Deuxième partie : Les crises au-delà des mots

        Cependant, la parole théâtrale ne passe pas seulement par les mots prononcés par les personnages. En effet, la parole théâtrale a vocation à être jouée, et donc à exister sur une scène dans une performance qui dépasse la lecture : les gestes, les déplacements, les interactions entre les personnages et avec le décor sont aussi révélatrices des crises, notamment personnelles et familiales. Chez Lagarce, ces éléments para-verbaux sont discutés, négociés, redécouverts par les personnages, ce qui apparaît constamment dans leurs répliques, comme dans la première scène de la partie 1 dans laquelle Suzanne s’étonne quand Louis serre la main de Catherine et pousse à une embrassade plus chaleureuse.
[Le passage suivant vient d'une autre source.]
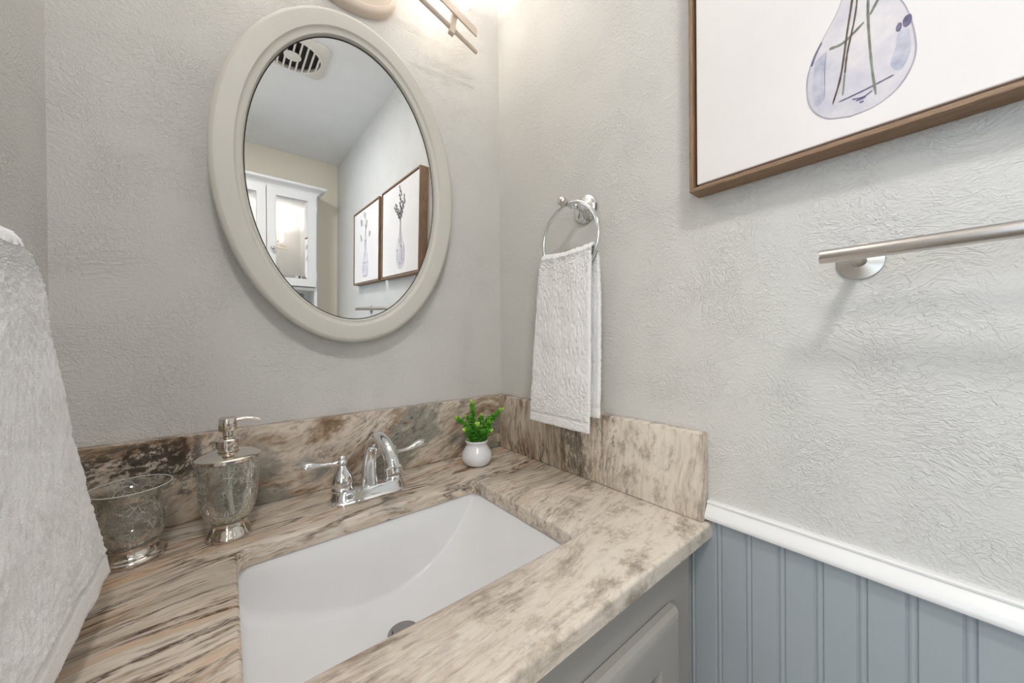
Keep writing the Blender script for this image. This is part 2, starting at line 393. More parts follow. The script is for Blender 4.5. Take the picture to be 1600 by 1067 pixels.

Ces gestes qui ont un sens caché aident à comprendre la scène : les convenances sont à la fois un refuge et une menace aux retrouvailles. Les contacts entre les personnages, comme les mots échangés, n’ont rien d’évident dans la famille de Louis. Les gestes semblent aussi jouer un rôle clé dans le destin fatal des personnages. Au moment du départ de Louis, La Mère lui caresse la joue, comme pour confirmer la réalisation de ses prophéties. Louis décrit la scène : « elle me caresse une seule fois la joue, doucement, comme pour m'expliquer qu'elle me pardonne je ne sais quels crimes, et ces crimes que je ne me connais pas, je les regrette » (Partie 2, scène 1). Quoi qu’il arrive, La Mère pardonne d’avance son fils par ce geste. C’est le travail du metteur en scène d’identifier ces gestes qui viennent dire bien plus que les mots et de les donner à voir de la manière la plus « parlante ».